===== Given material =====

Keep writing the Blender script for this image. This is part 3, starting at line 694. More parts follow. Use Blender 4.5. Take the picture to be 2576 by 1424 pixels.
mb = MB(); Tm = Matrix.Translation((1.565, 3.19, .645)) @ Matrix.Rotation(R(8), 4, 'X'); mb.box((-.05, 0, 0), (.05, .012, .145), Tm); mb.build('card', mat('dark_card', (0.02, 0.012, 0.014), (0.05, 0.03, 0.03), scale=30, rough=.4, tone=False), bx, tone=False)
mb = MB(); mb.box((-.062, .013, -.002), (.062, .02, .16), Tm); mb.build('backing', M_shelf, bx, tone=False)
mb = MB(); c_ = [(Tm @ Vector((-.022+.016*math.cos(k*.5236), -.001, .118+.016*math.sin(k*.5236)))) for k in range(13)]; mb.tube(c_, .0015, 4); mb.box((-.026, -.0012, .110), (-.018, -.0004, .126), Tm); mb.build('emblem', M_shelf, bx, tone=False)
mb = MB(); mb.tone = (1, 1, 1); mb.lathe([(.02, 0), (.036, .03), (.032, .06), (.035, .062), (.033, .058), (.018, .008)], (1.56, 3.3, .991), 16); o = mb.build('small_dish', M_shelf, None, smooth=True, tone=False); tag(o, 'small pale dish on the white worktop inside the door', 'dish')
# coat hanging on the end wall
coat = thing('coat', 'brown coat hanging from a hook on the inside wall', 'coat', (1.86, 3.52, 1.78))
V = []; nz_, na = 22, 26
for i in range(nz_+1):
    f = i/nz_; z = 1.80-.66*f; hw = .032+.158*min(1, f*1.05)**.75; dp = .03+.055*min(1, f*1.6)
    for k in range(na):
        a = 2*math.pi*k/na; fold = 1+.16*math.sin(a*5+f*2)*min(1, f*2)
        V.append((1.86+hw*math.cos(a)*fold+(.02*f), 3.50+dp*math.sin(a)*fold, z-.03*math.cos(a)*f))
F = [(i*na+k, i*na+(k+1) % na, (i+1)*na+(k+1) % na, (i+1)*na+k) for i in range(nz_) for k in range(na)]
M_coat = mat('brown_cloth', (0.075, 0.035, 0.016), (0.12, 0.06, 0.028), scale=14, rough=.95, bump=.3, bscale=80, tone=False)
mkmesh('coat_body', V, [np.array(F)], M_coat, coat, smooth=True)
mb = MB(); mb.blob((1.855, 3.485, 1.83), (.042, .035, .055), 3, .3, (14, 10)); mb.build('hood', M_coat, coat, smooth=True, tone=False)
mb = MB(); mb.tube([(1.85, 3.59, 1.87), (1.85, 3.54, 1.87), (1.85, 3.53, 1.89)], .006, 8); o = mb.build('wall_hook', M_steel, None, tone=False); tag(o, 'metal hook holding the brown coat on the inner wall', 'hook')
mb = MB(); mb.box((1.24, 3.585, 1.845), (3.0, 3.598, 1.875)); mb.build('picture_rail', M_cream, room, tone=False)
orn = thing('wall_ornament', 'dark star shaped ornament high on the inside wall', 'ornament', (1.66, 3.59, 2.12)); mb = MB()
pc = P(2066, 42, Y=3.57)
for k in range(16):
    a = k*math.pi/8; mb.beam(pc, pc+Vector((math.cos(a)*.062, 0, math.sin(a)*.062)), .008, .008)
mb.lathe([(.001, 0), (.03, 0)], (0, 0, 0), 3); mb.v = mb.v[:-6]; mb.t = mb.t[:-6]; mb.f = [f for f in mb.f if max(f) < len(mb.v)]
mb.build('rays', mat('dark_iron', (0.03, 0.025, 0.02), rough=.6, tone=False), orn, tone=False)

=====

**Problem to work on**
Each line above must be printed exactly as it appears.

**Expected answer**
Keep writing the Blender script for this image. This is part 3, starting at line 694. More parts follow. Use Blender 4.5. Take the picture to be 2576 by 1424 pixels.
mb = MB(); Tm = Matrix.Translation((1.565, 3.19, .645)) @ Matrix.Rotation(R(8), 4, 'X'); mb.box((-.05, 0, 0), (.05, .012, .145), Tm); mb.build('card', mat('dark_card', (0.02, 0.012, 0.014), (0.05, 0.03, 0.03), scale=30, rough=.4, tone=False), bx, tone=False)
mb = MB(); mb.box((-.062, .013, -.002), (.062, .02, .16), Tm); mb.build('backing', M_shelf, bx, tone=False)
mb = MB(); c_ = [(Tm @ Vector((-.022+.016*math.cos(k*.5236), -.001, .118+.016*math.sin(k*.5236)))) for k in range(13)]; mb.tube(c_, .0015, 4); mb.box((-.026, -.0012, .110), (-.018, -.0004, .126), Tm); mb.build('emblem', M_shelf, bx, tone=False)
mb = MB(); mb.tone = (1, 1, 1); mb.lathe([(.02, 0), (.036, .03), (.032, .06), (.035, .062), (.033, .058), (.018, .008)], (1.56, 3.3, .991), 16); o = mb.build('small_dish', M_shelf, None, smooth=True, tone=False); tag(o, 'small pale dish on the white worktop inside the door', 'dish')
# coat hanging on the end wall
coat = thing('coat', 'brown coat hanging from a hook on the inside wall', 'coat', (1.86, 3.52, 1.78))
V = []; nz_, na = 22, 26
for i in range(nz_+1):
    f = i/nz_; z = 1.80-.66*f; hw = .032+.158*min(1, f*1.05)**.75; dp = .03+.055*min(1, f*1.6)
    for k in range(na):
        a = 2*math.pi*k/na; fold = 1+.16*math.sin(a*5+f*2)*min(1, f*2)
        V.append((1.86+hw*math.cos(a)*fold+(.02*f), 3.50+dp*math.sin(a)*fold, z-.03*math.cos(a)*f))
F = [(i*na+k, i*na+(k+1) % na, (i+1)*na+(k+1) % na, (i+1)*na+k) for i in range(nz_) for k in range(na)]
M_coat = mat('brown_cloth', (0.075, 0.035, 0.016), (0.12, 0.06, 0.028), scale=14, rough=.95, bump=.3, bscale=80, tone=False)
mkmesh('coat_body', V, [np.array(F)], M_coat, coat, smooth=True)
mb = MB(); mb.blob((1.855, 3.485, 1.83), (.042, .035, .055), 3, .3, (14, 10)); mb.build('hood', M_coat, coat, smooth=True, tone=False)
mb = MB(); mb.tube([(1.85, 3.59, 1.87), (1.85, 3.54, 1.87), (1.85, 3.53, 1.89)], .006, 8); o = mb.build('wall_hook', M_steel, None, tone=False); tag(o, 'metal hook holding the brown coat on the inner wall', 'hook')
mb = MB(); mb.box((1.24, 3.585, 1.845), (3.0, 3.598, 1.875)); mb.build('picture_rail', M_cream, room, tone=False)
orn = thing('wall_ornament', 'dark star shaped ornament high on the inside wall', 'ornament', (1.66, 3.59, 2.12)); mb = MB()
pc = P(2066, 42, Y=3.57)
for k in range(16):
    a = k*math.pi/8; mb.beam(pc, pc+Vector((math.cos(a)*.062, 0, math.sin(a)*.062)), .008, .008)
mb.lathe([(.001, 0), (.03, 0)], (0, 0, 0), 3); mb.v = mb.v[:-6]; mb.t = mb.t[:-6]; mb.f = [f for f in mb.f if max(f) < len(mb.v)]
mb.build('rays', mat('dark_iron', (0.03, 0.025, 0.02), rough=.6, tone=False), orn, tone=False)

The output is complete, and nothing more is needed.